• [GOAL]: Quote the listing below in its entirety, omitting every image.

• [INFORMATION SHOWN]:
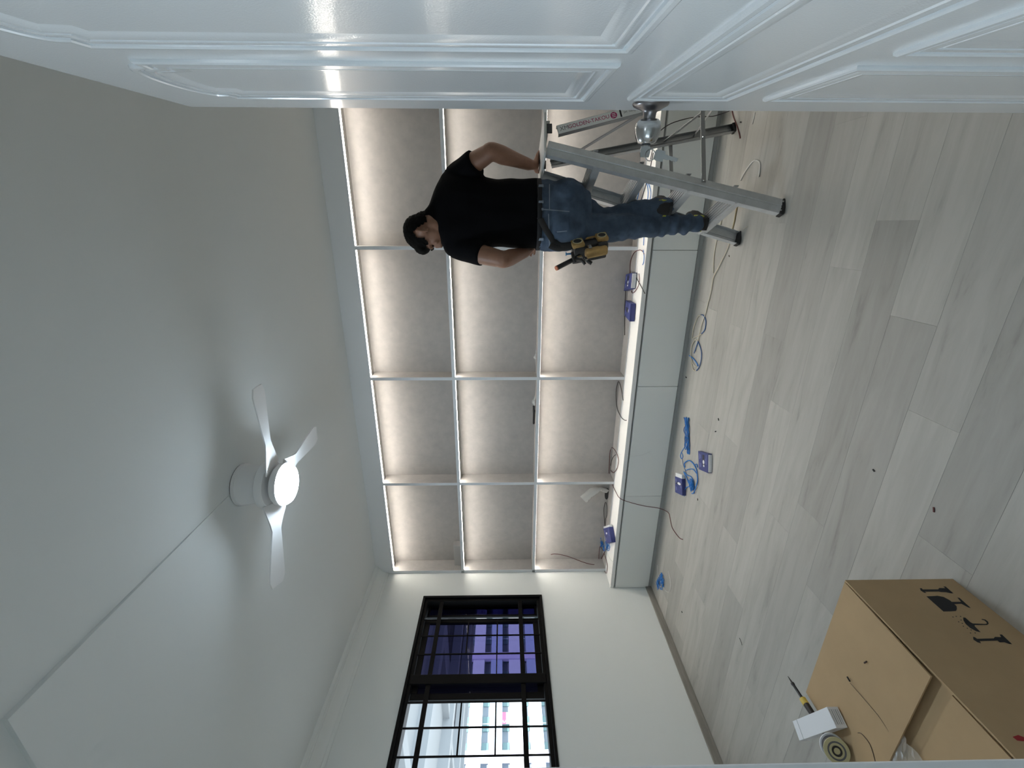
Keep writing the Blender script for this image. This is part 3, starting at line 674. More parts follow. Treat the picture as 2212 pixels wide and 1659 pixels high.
# joints (photo position, distance along the view)
SHR, ELR, WRR = at(992, 372, 2.33), at(1062, 327, 2.20), at(1150, 358, 2.33)
SHL, ELL_, WRL = at(1000, 540, 2.33), at(1088, 561, 2.26), at(1136, 545, 2.42)
NECKB = at(958, 474, 2.36)
_f = (-HX*.90 + HY*.42).normalized(); fy = (_f*math.cos(.58) - HZ*math.sin(.58)).normalized(); cz = (_f*math.sin(.58) + HZ*math.cos(.58)).normalized()
fx = fy.cross(cz)                                        # his right
HMx = Matrix((fx, fy, cz)).transposed()
HEADC = at(912, 499, 2.27) + fx*.078 + fy*.014 + cz*.004
hp_ = lambda x, y, z: HEADC + fx*x + fy*y + cz*z
body = MB()
body.ell(hp_(0, -.010, .020), (.073, .092, .085), HMx, 24, 16)                  # skull
body.ell(hp_(0, .030, -.030), (.060, .062, .072), HMx, 20, 14)                  # face
body.ell(hp_(0, .050, -.085), (.040, .040, .032), HMx, 16, 10)                  # chin
body.ell(hp_(0, .010, -.070), (.054, .055, .045), HMx, 16, 10)                  # jaw
body.tube([hp_(0, .088, .005), hp_(0, .104, -.028), hp_(0, .085, -.040)], [.008, .014, .010], 10)   # nose
for s_ in (-1, 1):
    body.ell(hp_(.030*s_, .080, .018), (.022, .012, .010), HMx, 10, 8)          # brow
    body.ell(hp_(.038*s_, .070, -.022), (.020, .016, .018), HMx, 10, 8)         # cheek
    # ear: rim, lobe and tragus
    er = [hp_(s_*(.080+.012*math.sin(PI*k/10)), -.012-.012*math.cos(2*PI*k/10*.5)*1.2 - .010*math.sin(PI*k/10), .020-.052*k/10+.010*math.sin(PI*k/10)) for k in range(11)]
    body.tube(er, .0066, 8); body.ell(hp_(s_*.074, -.014, -.004), (.006, .015, .026), HMx, 10, 8); body.ell(hp_(s_*.077, -.004, -.034), (.007, .008, .009), HMx, 8, 6)
body.ell(hp_(0, .088, -.060), (.022, .010, .006), HMx, 10, 6); body.ell(hp_(0, .086, -.070), (.019, .010, .007), HMx, 10, 6)   # lips
chain(body, [(hp_(0, -.018, -.045), .055, .060), (at(938, 484, 2.355), .056, .060), (NECKB, .064, .064), (at(985, 464, 2.36), .075, .075)])
# trunk and legs (inside the clothes)
body_rings(body, [(968, 415, 520, 2.36, .055), (985, 385, 548, 2.36, .080), (1015, 388, 540, 2.35, .095), (1060, 398, 528, 2.35, .095), (1120, 400, 528, 2.35, .090), (1170, 404, 530, 2.35, .090), (1215, 408, 532, 2.35, .095), (1255, 420, 524, 2.35, .085)])
# right arm, planted on the platform
chain(body, [(SHR, .056, .056), (SHR.lerp(ELR, .5), .052, .052), (ELR.lerp(SHR, .12), .046, .044), (ELR, .043, .043), (ELR.lerp(WRR, .25), .049, .044), (ELR.lerp(WRR, .6), .038, .035), (WRR.lerp(ELR, .06), .027, .030)])
chain(body, [(SHL, .056, .056), (SHL.lerp(ELL_, .5), .052, .052), (ELL_.lerp(SHL, .12), .046, .044), (ELL_, .043, .043), (ELL_.lerp(WRL, .3), .046, .042), (ELL_.lerp(WRL, .65), .037, .034), (WRL, .027, .028)])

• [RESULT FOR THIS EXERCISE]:
Keep writing the Blender script for this image. This is part 3, starting at line 674. More parts follow. Treat the picture as 2212 pixels wide and 1659 pixels high.
# joints (photo position, distance along the view)
SHR, ELR, WRR = at(992, 372, 2.33), at(1062, 327, 2.20), at(1150, 358, 2.33)
SHL, ELL_, WRL = at(1000, 540, 2.33), at(1088, 561, 2.26), at(1136, 545, 2.42)
NECKB = at(958, 474, 2.36)
_f = (-HX*.90 + HY*.42).normalized(); fy = (_f*math.cos(.58) - HZ*math.sin(.58)).normalized(); cz = (_f*math.sin(.58) + HZ*math.cos(.58)).normalized()
fx = fy.cross(cz)                                        # his right
HMx = Matrix((fx, fy, cz)).transposed()
HEADC = at(912, 499, 2.27) + fx*.078 + fy*.014 + cz*.004
hp_ = lambda x, y, z: HEADC + fx*x + fy*y + cz*z
body = MB()
body.ell(hp_(0, -.010, .020), (.073, .092, .085), HMx, 24, 16)                  # skull
body.ell(hp_(0, .030, -.030), (.060, .062, .072), HMx, 20, 14)                  # face
body.ell(hp_(0, .050, -.085), (.040, .040, .032), HMx, 16, 10)                  # chin
body.ell(hp_(0, .010, -.070), (.054, .055, .045), HMx, 16, 10)                  # jaw
body.tube([hp_(0, .088, .005), hp_(0, .104, -.028), hp_(0, .085, -.040)], [.008, .014, .010], 10)   # nose
for s_ in (-1, 1):
    body.ell(hp_(.030*s_, .080, .018), (.022, .012, .010), HMx, 10, 8)          # brow
    body.ell(hp_(.038*s_, .070, -.022), (.020, .016, .018), HMx, 10, 8)         # cheek
    # ear: rim, lobe and tragus
    er = [hp_(s_*(.080+.012*math.sin(PI*k/10)), -.012-.012*math.cos(2*PI*k/10*.5)*1.2 - .010*math.sin(PI*k/10), .020-.052*k/10+.010*math.sin(PI*k/10)) for k in range(11)]
    body.tube(er, .0066, 8); body.ell(hp_(s_*.074, -.014, -.004), (.006, .015, .026), HMx, 10, 8); body.ell(hp_(s_*.077, -.004, -.034), (.007, .008, .009), HMx, 8, 6)
body.ell(hp_(0, .088, -.060), (.022, .010, .006), HMx, 10, 6); body.ell(hp_(0, .086, -.070), (.019, .010, .007), HMx, 10, 6)   # lips
chain(body, [(hp_(0, -.018, -.045), .055, .060), (at(938, 484, 2.355), .056, .060), (NECKB, .064, .064), (at(985, 464, 2.36), .075, .075)])
# trunk and legs (inside the clothes)
body_rings(body, [(968, 415, 520, 2.36, .055), (985, 385, 548, 2.36, .080), (1015, 388, 540, 2.35, .095), (1060, 398, 528, 2.35, .095), (1120, 400, 528, 2.35, .090), (1170, 404, 530, 2.35, .090), (1215, 408, 532, 2.35, .095), (1255, 420, 524, 2.35, .085)])
# right arm, planted on the platform
chain(body, [(SHR, .056, .056), (SHR.lerp(ELR, .5), .052, .052), (ELR.lerp(SHR, .12), .046, .044), (ELR, .043, .043), (ELR.lerp(WRR, .25), .049, .044), (ELR.lerp(WRR, .6), .038, .035), (WRR.lerp(ELR, .06), .027, .030)])
chain(body, [(SHL, .056, .056), (SHL.lerp(ELL_, .5), .052, .052), (ELL_.lerp(SHL, .12), .046, .044), (ELL_, .043, .043), (ELL_.lerp(WRL, .3), .046, .042), (ELL_.lerp(WRL, .65), .037, .034), (WRL, .027, .028)])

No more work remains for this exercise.